都立小平南高校vs 大島海洋国際・八丈・三鷹中等連合チーム
一発で追いついて流れを変えた小平南、何とか凌いで逃げ切る
粘りの投球を見せた小平南・渡辺君
組み合わせの関係で、いきなり代表決定戦となった大島海洋国際と三鷹中等に都立八丈の連合チーム。どうしても、練習不足となっているというのは否めないところでもある。ところが、こう言っては何だが、連合チームの予想以上のまとまりのよさと、矢崎君のゆったりした変化球が都立小平南打線を翻弄して、「最後までどちらにどう転ぶかわからないぞ」という好試合となった。
先制したのは都立小平南で、先頭の島田君が左前打で出るとバントで進み、二死二塁から4番須澤君の左前打で二死一三塁。ここで、思い切ってディレードダブルスチールを仕掛けて、これが鮮やかに決まった。
しかし、連合チームもすぐに反撃する。2回に先頭の4番中島君が中越二塁打すると、続く浅沼君の一塁手横を破る安打で同点とした。浅沼君は、ただ一人の都立八丈の選手だが、5番一塁手で出場。そして、その起用に応える同点タイムリーだった。
振出しに戻った試合は、その後は投手戦の展開となっていく。連合チームの矢崎君(都立三鷹中等)は、のらりくらりというか、ふわっとした変化球が巧みで、なかなか捉えさせない巧みな投球だった。都立小平南の渡辺翔太君も、前日はロングリリーフで連投のマウンドとなったのだが、丁寧にコースをついて行く投球で、巧みに打たせて取っていた。

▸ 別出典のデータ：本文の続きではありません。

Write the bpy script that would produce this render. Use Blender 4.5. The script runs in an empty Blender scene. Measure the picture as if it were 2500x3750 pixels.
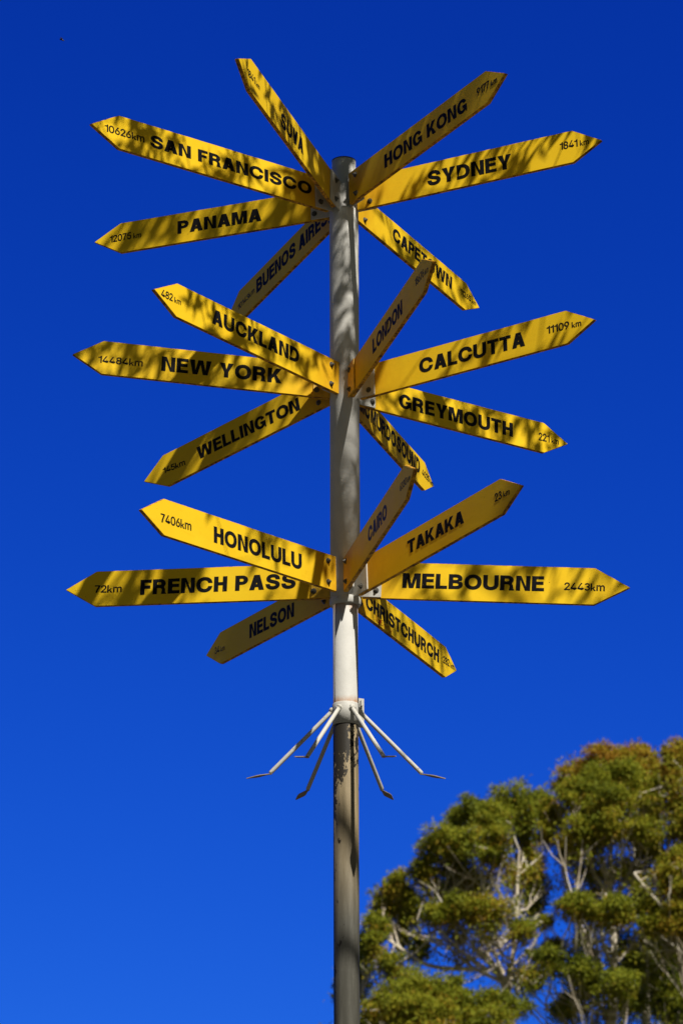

そんな展開の試合は、連合チームが5回に二死二塁から3番の矢崎君。思い切りよく振った打球は気持ちも入っていて、右中間を破っていって、一番深いところに転がった。矢崎君は、二塁から好走塁で三塁へ進み、迷うことなく三塁ベースも蹴って本塁へ走り込んでランニング2ラン本塁打とした。自分自身のバットでリードを奪っただけに、矢崎君としても、気分良く投げていかれるところであろう。
連合チームリードで迎えた6回、何とか反撃したい小平南は一死から、須澤君が中前へ会心の安打で出ると、続く5番の根津君が、ここまで打ちあぐんでいた矢崎君に対して、初めてジャストミートした打球で左翼へ運んで同点2ランとなった。
さらに、続く熊谷君も中前打すると、二死後8番山崎君も左前打で続き富田君四球で満塁となる。矢崎君としても、やや制球にも不安定さが出てきていた。それでも、最もシュアな1番島田君を内野飛球に仕留めたかに思われた。ところが、高く上がった打球は野手もやや判断を誤ったか、グラブにかすりながらも落球。思わぬ形で小平南に2点が入った。
連合チームは8回に浅沼君の中前打と、代打金得君の巧みなバント安打に高石君の中前打で満塁としてバッテリーにプレッシャーを与える。そして、捕逸が出てしまい1点差。しかし、ここから渡辺君は三振と一邪飛で何とか凌いだ。さらに9回も、先頭の南部君が失策で出塁して、連合チームの反撃ムードとなったが、光野君の一打はいい当たりだったが、一塁手正面。冨田君は捕球してすぐに一塁走者にタッチし、さらにベースを踏んでスコアブックで言うと「3T-A」という形のプレーで併殺となってピンチを逃れた。
何とか本大会進出を決めた都立小平南。堀田一弘監督は、安堵の表情だった。
「相手投手のコーナーを丁寧に突いてくる緩い変化球に対して、バットが下から出てしまっていて最後まで捉えきれませんでした。何度か、しっかりと上から叩くように指示をしていたのですが、徹底しきれませんでした」と、打線がもう一つ、指示通り動ききれなかったことを反省していた。実は、ほぼ3年の間グラウンドが学校の改修工事などで使用できない状態だったのが、この日から使用可になったという。それだけに、「新しいグラウンドで、本大会へ向けての練習が出来ることは、また励みになります。勝ててよかった」と、改めて薄氷の勝利を噛みしめていた。